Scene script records
....................

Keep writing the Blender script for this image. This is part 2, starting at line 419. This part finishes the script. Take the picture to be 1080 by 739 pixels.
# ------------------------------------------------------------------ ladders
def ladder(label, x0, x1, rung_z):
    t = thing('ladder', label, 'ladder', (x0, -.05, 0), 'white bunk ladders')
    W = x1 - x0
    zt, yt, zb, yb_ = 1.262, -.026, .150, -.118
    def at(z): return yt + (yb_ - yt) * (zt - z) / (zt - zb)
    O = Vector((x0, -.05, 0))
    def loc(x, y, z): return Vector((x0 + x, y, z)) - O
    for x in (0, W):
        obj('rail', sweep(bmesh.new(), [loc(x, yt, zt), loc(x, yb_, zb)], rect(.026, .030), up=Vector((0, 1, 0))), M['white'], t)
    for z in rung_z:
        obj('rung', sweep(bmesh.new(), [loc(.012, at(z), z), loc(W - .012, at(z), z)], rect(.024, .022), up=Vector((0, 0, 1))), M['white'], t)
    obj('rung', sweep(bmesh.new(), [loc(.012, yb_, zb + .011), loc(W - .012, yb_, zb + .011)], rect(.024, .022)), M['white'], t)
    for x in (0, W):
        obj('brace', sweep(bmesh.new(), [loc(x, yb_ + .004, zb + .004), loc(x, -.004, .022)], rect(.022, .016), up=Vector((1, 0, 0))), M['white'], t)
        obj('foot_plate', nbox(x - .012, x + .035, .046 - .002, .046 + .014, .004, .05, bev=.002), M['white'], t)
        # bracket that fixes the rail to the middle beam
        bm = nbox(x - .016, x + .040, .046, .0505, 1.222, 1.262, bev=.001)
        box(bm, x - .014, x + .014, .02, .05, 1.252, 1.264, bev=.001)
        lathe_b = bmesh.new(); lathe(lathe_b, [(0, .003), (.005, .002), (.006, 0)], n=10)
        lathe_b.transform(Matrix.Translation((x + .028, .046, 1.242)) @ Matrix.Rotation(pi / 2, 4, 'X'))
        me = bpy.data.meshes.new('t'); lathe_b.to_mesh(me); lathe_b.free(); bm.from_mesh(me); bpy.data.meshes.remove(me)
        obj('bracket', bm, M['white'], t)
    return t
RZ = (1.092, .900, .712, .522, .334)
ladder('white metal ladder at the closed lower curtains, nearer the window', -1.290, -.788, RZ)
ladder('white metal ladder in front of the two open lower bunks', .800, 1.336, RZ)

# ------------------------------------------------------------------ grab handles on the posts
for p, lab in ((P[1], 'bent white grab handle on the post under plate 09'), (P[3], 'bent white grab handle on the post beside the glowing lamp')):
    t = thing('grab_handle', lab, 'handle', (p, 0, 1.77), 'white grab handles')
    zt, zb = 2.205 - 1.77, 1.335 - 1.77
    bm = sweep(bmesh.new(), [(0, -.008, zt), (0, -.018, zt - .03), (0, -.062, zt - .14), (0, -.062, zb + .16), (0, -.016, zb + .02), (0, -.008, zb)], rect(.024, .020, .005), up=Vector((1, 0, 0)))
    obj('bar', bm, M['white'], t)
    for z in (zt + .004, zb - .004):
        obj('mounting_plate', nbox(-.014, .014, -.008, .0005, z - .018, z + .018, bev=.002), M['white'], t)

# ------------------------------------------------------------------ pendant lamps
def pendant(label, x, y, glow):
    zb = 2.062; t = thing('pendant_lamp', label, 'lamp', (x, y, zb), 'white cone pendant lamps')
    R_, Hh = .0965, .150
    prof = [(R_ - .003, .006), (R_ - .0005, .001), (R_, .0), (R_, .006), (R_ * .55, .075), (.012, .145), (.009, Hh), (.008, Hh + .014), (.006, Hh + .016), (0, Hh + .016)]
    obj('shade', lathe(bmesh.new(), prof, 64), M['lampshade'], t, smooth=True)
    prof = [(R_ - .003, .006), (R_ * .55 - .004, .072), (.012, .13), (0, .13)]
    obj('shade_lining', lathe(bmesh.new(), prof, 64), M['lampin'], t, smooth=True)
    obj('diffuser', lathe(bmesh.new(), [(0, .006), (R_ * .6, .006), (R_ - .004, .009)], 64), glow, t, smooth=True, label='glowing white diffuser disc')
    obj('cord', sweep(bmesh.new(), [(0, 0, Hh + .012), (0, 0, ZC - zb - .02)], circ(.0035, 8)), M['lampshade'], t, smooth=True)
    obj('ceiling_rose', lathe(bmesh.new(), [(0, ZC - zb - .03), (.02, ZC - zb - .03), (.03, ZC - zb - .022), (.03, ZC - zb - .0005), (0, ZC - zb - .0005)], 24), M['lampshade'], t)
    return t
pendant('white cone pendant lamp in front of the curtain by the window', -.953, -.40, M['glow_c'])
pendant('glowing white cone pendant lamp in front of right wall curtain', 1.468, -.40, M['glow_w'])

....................

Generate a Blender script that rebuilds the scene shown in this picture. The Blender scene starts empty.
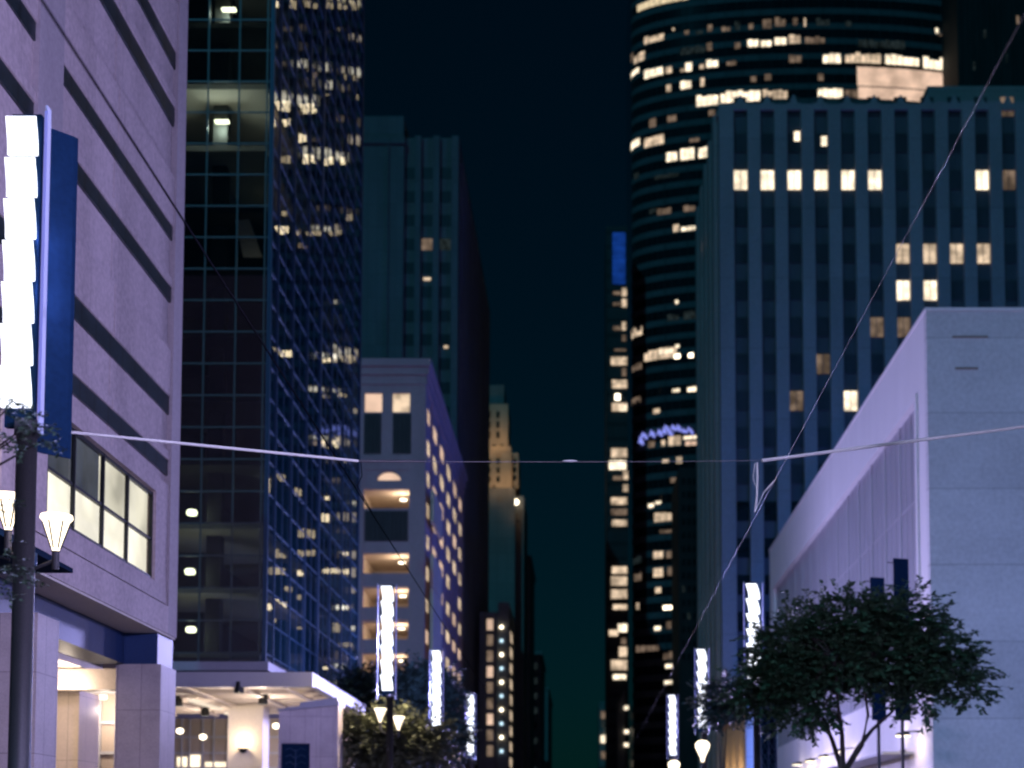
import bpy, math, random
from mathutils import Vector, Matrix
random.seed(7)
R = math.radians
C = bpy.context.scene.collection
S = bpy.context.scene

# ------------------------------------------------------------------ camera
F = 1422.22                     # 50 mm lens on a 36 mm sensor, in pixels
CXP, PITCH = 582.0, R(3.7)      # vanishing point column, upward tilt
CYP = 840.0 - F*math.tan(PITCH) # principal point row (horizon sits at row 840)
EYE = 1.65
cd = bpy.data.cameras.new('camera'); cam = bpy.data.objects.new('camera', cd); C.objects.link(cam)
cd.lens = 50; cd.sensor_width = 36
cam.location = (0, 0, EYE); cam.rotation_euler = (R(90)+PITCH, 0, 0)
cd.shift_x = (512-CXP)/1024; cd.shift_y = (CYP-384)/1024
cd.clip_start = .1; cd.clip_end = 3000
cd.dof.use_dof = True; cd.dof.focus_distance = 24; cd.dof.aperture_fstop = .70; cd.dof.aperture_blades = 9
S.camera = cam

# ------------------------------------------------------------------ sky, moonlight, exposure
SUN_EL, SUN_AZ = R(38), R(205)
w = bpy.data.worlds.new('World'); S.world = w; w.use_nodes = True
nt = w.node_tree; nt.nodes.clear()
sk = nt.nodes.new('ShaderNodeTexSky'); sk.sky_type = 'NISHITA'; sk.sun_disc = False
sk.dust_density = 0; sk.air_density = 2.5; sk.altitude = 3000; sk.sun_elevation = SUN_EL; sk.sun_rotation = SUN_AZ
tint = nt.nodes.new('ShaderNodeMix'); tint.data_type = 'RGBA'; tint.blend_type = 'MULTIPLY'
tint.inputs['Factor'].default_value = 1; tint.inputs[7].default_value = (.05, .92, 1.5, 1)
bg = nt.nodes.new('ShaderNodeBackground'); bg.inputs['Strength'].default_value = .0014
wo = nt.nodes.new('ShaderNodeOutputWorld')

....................

Go to the line that contains "Generate a Blender" and copy from there down to the line that contains "S = bpy.context.scene", with both lines included. Pass over the pictures.

Generate a Blender script that rebuilds the scene shown in this picture. The Blender scene starts empty.
import bpy, math, random
from mathutils import Vector, Matrix
random.seed(7)
R = math.radians
C = bpy.context.scene.collection
S = bpy.context.scene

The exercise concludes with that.